I did enjoy the 11 year plan - apparently someone had to eclipse the 10 year - and at some point, a plot to create a 1000 year…
Hang on.
Anyway, only £64,000 worth of Ethereum and £17,000 worth of Bitcoin as a test trade and as part of treasury diversification so far.
But, a cheap market cap and something a little different.
PR1
This company is generating revenue.
It’s not a pure-play.
We need to see a growth in customer numbers across its core SME platform, new users for the Funding Circle and Capitano Ai offerings, tangible revenue contributions from the Funding Circle commissions and Capitano Ai subscriptions, a successful rollout and uptake of new features and services from the NVIDIA partnership and the Leukaemia Care project…and the progress of Capitano Ai’s US market expansion.

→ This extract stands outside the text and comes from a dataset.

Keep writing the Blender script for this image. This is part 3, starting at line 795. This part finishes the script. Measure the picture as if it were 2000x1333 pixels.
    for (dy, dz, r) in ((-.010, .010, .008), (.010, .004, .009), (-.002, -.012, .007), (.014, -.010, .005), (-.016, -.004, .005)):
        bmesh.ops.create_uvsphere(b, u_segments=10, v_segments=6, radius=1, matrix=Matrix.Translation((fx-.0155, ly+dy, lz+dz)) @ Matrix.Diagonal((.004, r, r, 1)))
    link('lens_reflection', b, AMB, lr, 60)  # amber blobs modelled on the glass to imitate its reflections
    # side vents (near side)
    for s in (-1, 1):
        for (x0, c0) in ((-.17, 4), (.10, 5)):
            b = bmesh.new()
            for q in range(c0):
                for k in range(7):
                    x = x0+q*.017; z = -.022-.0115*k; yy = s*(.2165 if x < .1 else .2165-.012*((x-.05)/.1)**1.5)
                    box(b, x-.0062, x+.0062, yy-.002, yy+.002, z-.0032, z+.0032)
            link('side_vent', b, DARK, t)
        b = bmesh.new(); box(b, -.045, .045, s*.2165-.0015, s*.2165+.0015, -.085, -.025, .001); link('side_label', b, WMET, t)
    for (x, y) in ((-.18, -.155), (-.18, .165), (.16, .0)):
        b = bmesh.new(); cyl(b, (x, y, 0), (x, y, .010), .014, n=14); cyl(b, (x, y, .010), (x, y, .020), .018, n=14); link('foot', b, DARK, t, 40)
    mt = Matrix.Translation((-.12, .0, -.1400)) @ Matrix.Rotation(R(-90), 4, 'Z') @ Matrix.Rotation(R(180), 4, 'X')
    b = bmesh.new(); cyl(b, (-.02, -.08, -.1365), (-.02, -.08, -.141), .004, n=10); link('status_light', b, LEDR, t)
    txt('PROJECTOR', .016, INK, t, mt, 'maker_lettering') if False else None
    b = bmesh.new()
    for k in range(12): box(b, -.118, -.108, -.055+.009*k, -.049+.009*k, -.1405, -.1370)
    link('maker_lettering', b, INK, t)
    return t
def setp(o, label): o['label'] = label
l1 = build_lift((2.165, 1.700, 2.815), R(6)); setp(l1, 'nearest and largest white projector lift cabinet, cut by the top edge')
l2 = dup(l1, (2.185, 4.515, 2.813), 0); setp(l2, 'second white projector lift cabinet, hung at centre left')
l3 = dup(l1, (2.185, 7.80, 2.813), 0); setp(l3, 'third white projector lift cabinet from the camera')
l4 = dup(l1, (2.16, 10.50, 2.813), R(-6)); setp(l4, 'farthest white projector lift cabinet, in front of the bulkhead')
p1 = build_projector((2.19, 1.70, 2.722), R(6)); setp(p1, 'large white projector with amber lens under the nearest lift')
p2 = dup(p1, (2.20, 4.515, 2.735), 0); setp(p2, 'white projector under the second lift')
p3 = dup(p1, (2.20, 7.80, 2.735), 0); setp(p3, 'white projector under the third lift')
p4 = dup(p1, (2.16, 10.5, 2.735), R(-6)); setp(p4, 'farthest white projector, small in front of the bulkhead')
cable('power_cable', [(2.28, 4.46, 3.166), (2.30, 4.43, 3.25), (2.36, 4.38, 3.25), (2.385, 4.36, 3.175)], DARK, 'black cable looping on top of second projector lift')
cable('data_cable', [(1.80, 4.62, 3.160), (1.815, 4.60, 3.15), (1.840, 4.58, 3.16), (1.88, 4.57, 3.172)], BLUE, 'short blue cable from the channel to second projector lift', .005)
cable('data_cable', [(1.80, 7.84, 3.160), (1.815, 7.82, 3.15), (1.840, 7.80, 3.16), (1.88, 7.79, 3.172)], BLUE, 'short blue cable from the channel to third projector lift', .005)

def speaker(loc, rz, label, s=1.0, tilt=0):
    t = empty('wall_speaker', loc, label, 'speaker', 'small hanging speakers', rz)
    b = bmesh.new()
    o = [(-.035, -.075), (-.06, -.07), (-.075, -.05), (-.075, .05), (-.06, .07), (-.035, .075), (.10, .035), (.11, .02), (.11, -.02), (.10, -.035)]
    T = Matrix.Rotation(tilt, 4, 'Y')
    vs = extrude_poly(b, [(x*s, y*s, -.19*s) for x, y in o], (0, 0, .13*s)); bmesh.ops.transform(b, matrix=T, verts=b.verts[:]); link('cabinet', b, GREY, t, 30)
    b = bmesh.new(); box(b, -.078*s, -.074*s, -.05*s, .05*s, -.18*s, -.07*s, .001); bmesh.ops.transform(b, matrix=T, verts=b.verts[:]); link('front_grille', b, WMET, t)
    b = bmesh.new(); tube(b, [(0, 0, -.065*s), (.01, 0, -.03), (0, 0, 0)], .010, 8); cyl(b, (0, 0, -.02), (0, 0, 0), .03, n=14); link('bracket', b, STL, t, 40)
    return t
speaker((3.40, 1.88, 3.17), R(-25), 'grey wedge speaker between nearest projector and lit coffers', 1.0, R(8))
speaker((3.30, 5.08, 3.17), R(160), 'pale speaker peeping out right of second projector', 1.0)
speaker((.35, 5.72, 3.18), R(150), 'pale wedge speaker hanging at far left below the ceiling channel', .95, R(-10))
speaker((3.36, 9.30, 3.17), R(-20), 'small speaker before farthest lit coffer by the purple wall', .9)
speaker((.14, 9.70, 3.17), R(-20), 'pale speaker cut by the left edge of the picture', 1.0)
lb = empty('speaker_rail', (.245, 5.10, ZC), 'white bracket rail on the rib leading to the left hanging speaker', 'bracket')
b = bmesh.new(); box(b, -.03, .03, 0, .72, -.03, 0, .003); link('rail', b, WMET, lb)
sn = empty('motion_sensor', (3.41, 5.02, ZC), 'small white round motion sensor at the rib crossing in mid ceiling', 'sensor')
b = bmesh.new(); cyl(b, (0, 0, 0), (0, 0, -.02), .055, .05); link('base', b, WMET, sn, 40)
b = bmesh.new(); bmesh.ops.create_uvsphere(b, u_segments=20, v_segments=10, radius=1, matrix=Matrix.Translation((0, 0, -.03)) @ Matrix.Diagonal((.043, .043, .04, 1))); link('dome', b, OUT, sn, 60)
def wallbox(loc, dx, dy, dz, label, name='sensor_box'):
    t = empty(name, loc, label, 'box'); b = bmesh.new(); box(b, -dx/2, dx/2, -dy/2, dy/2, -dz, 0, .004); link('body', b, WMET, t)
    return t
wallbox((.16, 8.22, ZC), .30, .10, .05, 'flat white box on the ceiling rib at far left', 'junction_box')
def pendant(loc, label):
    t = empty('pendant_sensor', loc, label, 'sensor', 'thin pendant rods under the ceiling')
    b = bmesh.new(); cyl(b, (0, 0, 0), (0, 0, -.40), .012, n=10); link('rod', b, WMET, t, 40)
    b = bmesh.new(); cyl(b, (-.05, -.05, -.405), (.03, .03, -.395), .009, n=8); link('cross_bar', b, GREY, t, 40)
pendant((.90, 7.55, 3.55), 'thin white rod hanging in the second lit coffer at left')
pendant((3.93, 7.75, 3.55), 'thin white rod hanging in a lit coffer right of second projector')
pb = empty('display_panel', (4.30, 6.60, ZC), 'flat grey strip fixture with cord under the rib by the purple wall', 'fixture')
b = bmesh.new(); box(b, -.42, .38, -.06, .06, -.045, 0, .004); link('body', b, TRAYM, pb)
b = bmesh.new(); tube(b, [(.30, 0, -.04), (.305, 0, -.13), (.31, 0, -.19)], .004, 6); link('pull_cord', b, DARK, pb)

But this is the only BTC Treasury company on AIM, and it has got the go-ahead to purchase.
One assumes a purchase this week is coming, and a recovery to beyond the IPO price is all but certain.
Some contract wins along the way would help immensely.
You
This might sound boring, but if Bitcoin is going to keep rising, you could always get a Trezor, buy some of your own BTC, and custody your own keys.
But where would be the fun in that?
As a reminder for anyone thinking this is free money, it’s not.
There is a very high level of risk with every single one of these companies - especially if Bitcoin goes through a prolonged slump.
Only invest what you can afford to lose.
Consider the benefits of diversification and profit-taking on the way up.
We do not know where this all ends in the long term.
And remember - if it all goes pear-shaped - no crying in the casino.
“Keep your sarcy comments to yourself otherwise I’ll come round there and ring your@f###ing neck”
Be nice to brokers.
Very balanced and well thought out piece.